### To do
Retype the whole listing, please, keeping every line exact and dropping the pictures.

### Recorded data
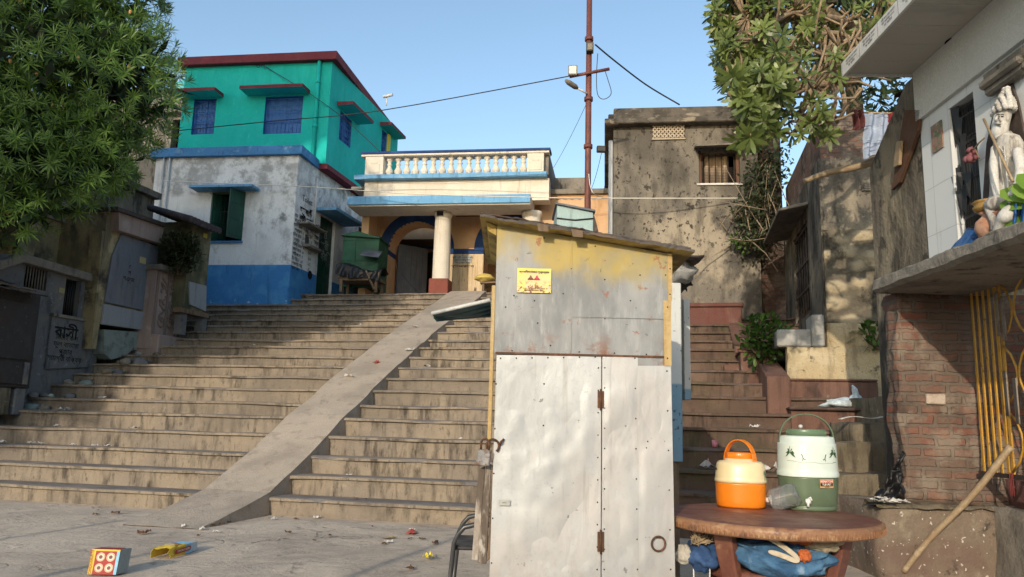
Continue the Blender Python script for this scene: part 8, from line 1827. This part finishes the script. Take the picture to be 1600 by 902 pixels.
cs_pt=PY(1345,657,9.35); mb=MB(); mb.grid(lambda u_,v_:cs_pt+Vec((-.26+.52*u_,-.06+.10*v_,.012+.05*u_+.02*math.sin(u_*6))),12,4); o_=mb.build('newspaper',m_pap); md=o_.modifiers.new('solid','SOLIDIFY'); md.thickness=.008; tag(o_,'folded white newspaper lying on the brown cement side step','newspaper')
def rs(px,py,k): f=FV((k-1)*TD+.2); h=f.hit(px,py); return f.pt(h[0],0,SH[k]+.008)
p=rs(1117,699,4); mb=MB(); mb.lathe(p,[(.035,0),(.04,.09),(.036,.09)],12); tag(mb.build('pink_cup',plain('pink_cup_print',(.60,.22,.26),.5)),'pink paper cup standing on the shaded red stairs','cup')
tag(scrap(rs(1105,729,3),.22,91,mk('grey_printed_wrapper',(.36,.34,.32),[dict(c=(.4,.1,.08),s=20,lo=.58,hi=.64,a=.8)],bump=()),'printed_wrapper',.5),'crumpled printed wrapper on the shaded red stairs','litter')
tag(scrap(rs(1195,733,3),.24,92,m_pap,'white_wrapper',.4),'crumpled white and red wrapper on the red stairs between the jugs','litter')
tag(scrap(rs(1180,682,5),.12,93,m_pap,'paper_scrap'),'pale scrap on the sunlit edge of a red stair','litter')
# black rag and paper rubbish between side steps and pillar
c=FPX_.pt(FPX_.hit(1392,760,.12)[0],.02,zp0+.02)
A_=PY(1364,778,6.78);B_=PY(1412,770,6.72);C_=PY(1411,704,6.74)
mb=MB(); mb.grid(lambda u_,v_:(A_*(1-u_)+B_*u_)*(1-v_)+(A_*.08+B_*.0+C_*.92)*v_+Vec((0,-.03*math.sin(u_*9+v_*3)*(1-v_)-.02,.05*mnoise.noise(Vec((u_*5,v_*5,7)))))+Vec((.03*mnoise.noise(Vec((u_*4,v_*6,2))),.05*mnoise.noise(Vec((u_*6,v_*7,9))),0)),22,18); tag(mb.build('black_rag',m_tarp),'black polythene sheet slumped against the foot of the brick pillar','rag')
for i in range(9):
    tag(scrap(c+Vec((rr.uniform(-.16,.16),rr.uniform(-.2,-.06),rr.uniform(-.02,.02))),rr.uniform(.06,.13),110+i,m_pap,'paper_rubbish',.28),'torn pale paper heaped at the foot of the brick pillar','litter','torn paper at the brick pillar')
tag(scrap(PZ(1377,899,.002),.09,131,m_pap,'white_tissue'),'white tissue on the ground below the cracked plinth','litter')
for i in range(22):
    x=rr.uniform(1365,1560); p=PZ(x,rr.uniform(880,900),.0); tag(rock(p+Vec((0,0,.012)),rr.uniform(.015,.05),rr.choice([m_concrete,m_brownconc,m_palegrey]),200+i),'small broken chunk of masonry on the ground below the cracked plinth','rubble','masonry chunks below the plinth')
# cups and lamp-black rubbish by the blue dado
for i in range(5):
    c=FS.pt(.15+.22*i,.25,stair_z(8.6+.2*i)+.02); tag(rock(c,.05,[m_black,m_concrete][i%2],300+i,'ash_lump'),'small ash lump by the blue base of the white house','rubble','ash lumps by the white house')
# small step riser joining white house front (concrete plinth strip)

### Solution below
Continue the Blender Python script for this scene: part 8, from line 1827. This part finishes the script. Take the picture to be 1600 by 902 pixels.
cs_pt=PY(1345,657,9.35); mb=MB(); mb.grid(lambda u_,v_:cs_pt+Vec((-.26+.52*u_,-.06+.10*v_,.012+.05*u_+.02*math.sin(u_*6))),12,4); o_=mb.build('newspaper',m_pap); md=o_.modifiers.new('solid','SOLIDIFY'); md.thickness=.008; tag(o_,'folded white newspaper lying on the brown cement side step','newspaper')
def rs(px,py,k): f=FV((k-1)*TD+.2); h=f.hit(px,py); return f.pt(h[0],0,SH[k]+.008)
p=rs(1117,699,4); mb=MB(); mb.lathe(p,[(.035,0),(.04,.09),(.036,.09)],12); tag(mb.build('pink_cup',plain('pink_cup_print',(.60,.22,.26),.5)),'pink paper cup standing on the shaded red stairs','cup')
tag(scrap(rs(1105,729,3),.22,91,mk('grey_printed_wrapper',(.36,.34,.32),[dict(c=(.4,.1,.08),s=20,lo=.58,hi=.64,a=.8)],bump=()),'printed_wrapper',.5),'crumpled printed wrapper on the shaded red stairs','litter')
tag(scrap(rs(1195,733,3),.24,92,m_pap,'white_wrapper',.4),'crumpled white and red wrapper on the red stairs between the jugs','litter')
tag(scrap(rs(1180,682,5),.12,93,m_pap,'paper_scrap'),'pale scrap on the sunlit edge of a red stair','litter')
# black rag and paper rubbish between side steps and pillar
c=FPX_.pt(FPX_.hit(1392,760,.12)[0],.02,zp0+.02)
A_=PY(1364,778,6.78);B_=PY(1412,770,6.72);C_=PY(1411,704,6.74)
mb=MB(); mb.grid(lambda u_,v_:(A_*(1-u_)+B_*u_)*(1-v_)+(A_*.08+B_*.0+C_*.92)*v_+Vec((0,-.03*math.sin(u_*9+v_*3)*(1-v_)-.02,.05*mnoise.noise(Vec((u_*5,v_*5,7)))))+Vec((.03*mnoise.noise(Vec((u_*4,v_*6,2))),.05*mnoise.noise(Vec((u_*6,v_*7,9))),0)),22,18); tag(mb.build('black_rag',m_tarp),'black polythene sheet slumped against the foot of the brick pillar','rag')
for i in range(9):
    tag(scrap(c+Vec((rr.uniform(-.16,.16),rr.uniform(-.2,-.06),rr.uniform(-.02,.02))),rr.uniform(.06,.13),110+i,m_pap,'paper_rubbish',.28),'torn pale paper heaped at the foot of the brick pillar','litter','torn paper at the brick pillar')
tag(scrap(PZ(1377,899,.002),.09,131,m_pap,'white_tissue'),'white tissue on the ground below the cracked plinth','litter')
for i in range(22):
    x=rr.uniform(1365,1560); p=PZ(x,rr.uniform(880,900),.0); tag(rock(p+Vec((0,0,.012)),rr.uniform(.015,.05),rr.choice([m_concrete,m_brownconc,m_palegrey]),200+i),'small broken chunk of masonry on the ground below the cracked plinth','rubble','masonry chunks below the plinth')
# cups and lamp-black rubbish by the blue dado
for i in range(5):
    c=FS.pt(.15+.22*i,.25,stair_z(8.6+.2*i)+.02); tag(rock(c,.05,[m_black,m_concrete][i%2],300+i,'ash_lump'),'small ash lump by the blue base of the white house','rubble','ash lumps by the white house')
# small step riser joining white house front (concrete plinth strip)